EXERCISE INSTRUCTIONS:
Please quote every line word for word.

__________

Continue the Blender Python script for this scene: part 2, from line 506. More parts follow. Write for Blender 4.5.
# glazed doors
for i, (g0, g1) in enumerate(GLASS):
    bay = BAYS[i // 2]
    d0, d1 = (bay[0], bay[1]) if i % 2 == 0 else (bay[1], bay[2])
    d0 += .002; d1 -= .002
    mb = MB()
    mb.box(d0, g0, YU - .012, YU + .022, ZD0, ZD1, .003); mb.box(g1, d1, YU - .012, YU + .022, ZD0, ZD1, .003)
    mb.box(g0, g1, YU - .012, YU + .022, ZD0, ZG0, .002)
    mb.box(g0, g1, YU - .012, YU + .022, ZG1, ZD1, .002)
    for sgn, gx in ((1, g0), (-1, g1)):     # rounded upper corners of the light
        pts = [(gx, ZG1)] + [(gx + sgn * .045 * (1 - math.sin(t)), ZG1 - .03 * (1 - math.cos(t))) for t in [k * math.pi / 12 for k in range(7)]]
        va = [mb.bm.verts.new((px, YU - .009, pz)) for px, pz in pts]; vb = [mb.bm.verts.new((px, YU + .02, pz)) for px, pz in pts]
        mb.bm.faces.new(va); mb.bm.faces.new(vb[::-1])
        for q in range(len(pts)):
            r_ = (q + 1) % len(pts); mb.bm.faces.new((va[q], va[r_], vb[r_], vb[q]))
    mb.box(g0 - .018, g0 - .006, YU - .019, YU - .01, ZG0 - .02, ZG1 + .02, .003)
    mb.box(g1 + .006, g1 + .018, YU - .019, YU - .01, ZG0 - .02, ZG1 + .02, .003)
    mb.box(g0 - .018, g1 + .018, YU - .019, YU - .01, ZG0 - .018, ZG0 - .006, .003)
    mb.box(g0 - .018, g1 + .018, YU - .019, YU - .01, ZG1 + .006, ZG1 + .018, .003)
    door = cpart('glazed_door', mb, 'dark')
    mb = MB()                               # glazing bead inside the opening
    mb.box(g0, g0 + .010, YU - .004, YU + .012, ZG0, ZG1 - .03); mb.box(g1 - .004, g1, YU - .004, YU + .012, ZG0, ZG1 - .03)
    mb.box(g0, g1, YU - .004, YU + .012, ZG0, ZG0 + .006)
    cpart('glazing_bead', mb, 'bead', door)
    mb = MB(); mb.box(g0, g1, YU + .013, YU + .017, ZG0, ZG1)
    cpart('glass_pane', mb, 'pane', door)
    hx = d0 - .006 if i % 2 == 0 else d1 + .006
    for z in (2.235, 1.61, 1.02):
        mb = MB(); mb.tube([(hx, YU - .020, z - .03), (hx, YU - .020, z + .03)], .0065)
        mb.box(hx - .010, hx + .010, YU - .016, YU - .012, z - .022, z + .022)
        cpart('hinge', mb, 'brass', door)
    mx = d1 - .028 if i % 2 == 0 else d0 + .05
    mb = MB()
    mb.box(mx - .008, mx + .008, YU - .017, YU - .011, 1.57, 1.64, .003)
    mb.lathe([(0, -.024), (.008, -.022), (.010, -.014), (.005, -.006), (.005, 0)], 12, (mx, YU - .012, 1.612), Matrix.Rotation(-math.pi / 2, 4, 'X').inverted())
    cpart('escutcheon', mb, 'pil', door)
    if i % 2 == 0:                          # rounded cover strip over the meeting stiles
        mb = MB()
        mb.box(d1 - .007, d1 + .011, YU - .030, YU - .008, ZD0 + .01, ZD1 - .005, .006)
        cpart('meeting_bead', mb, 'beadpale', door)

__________

RESULT OF THE EXERCISE:
Continue the Blender Python script for this scene: part 2, from line 506. More parts follow. Write for Blender 4.5.
# glazed doors
for i, (g0, g1) in enumerate(GLASS):
    bay = BAYS[i // 2]
    d0, d1 = (bay[0], bay[1]) if i % 2 == 0 else (bay[1], bay[2])
    d0 += .002; d1 -= .002
    mb = MB()
    mb.box(d0, g0, YU - .012, YU + .022, ZD0, ZD1, .003); mb.box(g1, d1, YU - .012, YU + .022, ZD0, ZD1, .003)
    mb.box(g0, g1, YU - .012, YU + .022, ZD0, ZG0, .002)
    mb.box(g0, g1, YU - .012, YU + .022, ZG1, ZD1, .002)
    for sgn, gx in ((1, g0), (-1, g1)):     # rounded upper corners of the light
        pts = [(gx, ZG1)] + [(gx + sgn * .045 * (1 - math.sin(t)), ZG1 - .03 * (1 - math.cos(t))) for t in [k * math.pi / 12 for k in range(7)]]
        va = [mb.bm.verts.new((px, YU - .009, pz)) for px, pz in pts]; vb = [mb.bm.verts.new((px, YU + .02, pz)) for px, pz in pts]
        mb.bm.faces.new(va); mb.bm.faces.new(vb[::-1])
        for q in range(len(pts)):
            r_ = (q + 1) % len(pts); mb.bm.faces.new((va[q], va[r_], vb[r_], vb[q]))
    mb.box(g0 - .018, g0 - .006, YU - .019, YU - .01, ZG0 - .02, ZG1 + .02, .003)
    mb.box(g1 + .006, g1 + .018, YU - .019, YU - .01, ZG0 - .02, ZG1 + .02, .003)
    mb.box(g0 - .018, g1 + .018, YU - .019, YU - .01, ZG0 - .018, ZG0 - .006, .003)
    mb.box(g0 - .018, g1 + .018, YU - .019, YU - .01, ZG1 + .006, ZG1 + .018, .003)
    door = cpart('glazed_door', mb, 'dark')
    mb = MB()                               # glazing bead inside the opening
    mb.box(g0, g0 + .010, YU - .004, YU + .012, ZG0, ZG1 - .03); mb.box(g1 - .004, g1, YU - .004, YU + .012, ZG0, ZG1 - .03)
    mb.box(g0, g1, YU - .004, YU + .012, ZG0, ZG0 + .006)
    cpart('glazing_bead', mb, 'bead', door)
    mb = MB(); mb.box(g0, g1, YU + .013, YU + .017, ZG0, ZG1)
    cpart('glass_pane', mb, 'pane', door)
    hx = d0 - .006 if i % 2 == 0 else d1 + .006
    for z in (2.235, 1.61, 1.02):
        mb = MB(); mb.tube([(hx, YU - .020, z - .03), (hx, YU - .020, z + .03)], .0065)
        mb.box(hx - .010, hx + .010, YU - .016, YU - .012, z - .022, z + .022)
        cpart('hinge', mb, 'brass', door)
    mx = d1 - .028 if i % 2 == 0 else d0 + .05
    mb = MB()
    mb.box(mx - .008, mx + .008, YU - .017, YU - .011, 1.57, 1.64, .003)
    mb.lathe([(0, -.024), (.008, -.022), (.010, -.014), (.005, -.006), (.005, 0)], 12, (mx, YU - .012, 1.612), Matrix.Rotation(-math.pi / 2, 4, 'X').inverted())
    cpart('escutcheon', mb, 'pil', door)
    if i % 2 == 0:                          # rounded cover strip over the meeting stiles
        mb = MB()
        mb.box(d1 - .007, d1 + .011, YU - .030, YU - .008, ZD0 + .01, ZD1 - .005, .006)
        cpart('meeting_bead', mb, 'beadpale', door)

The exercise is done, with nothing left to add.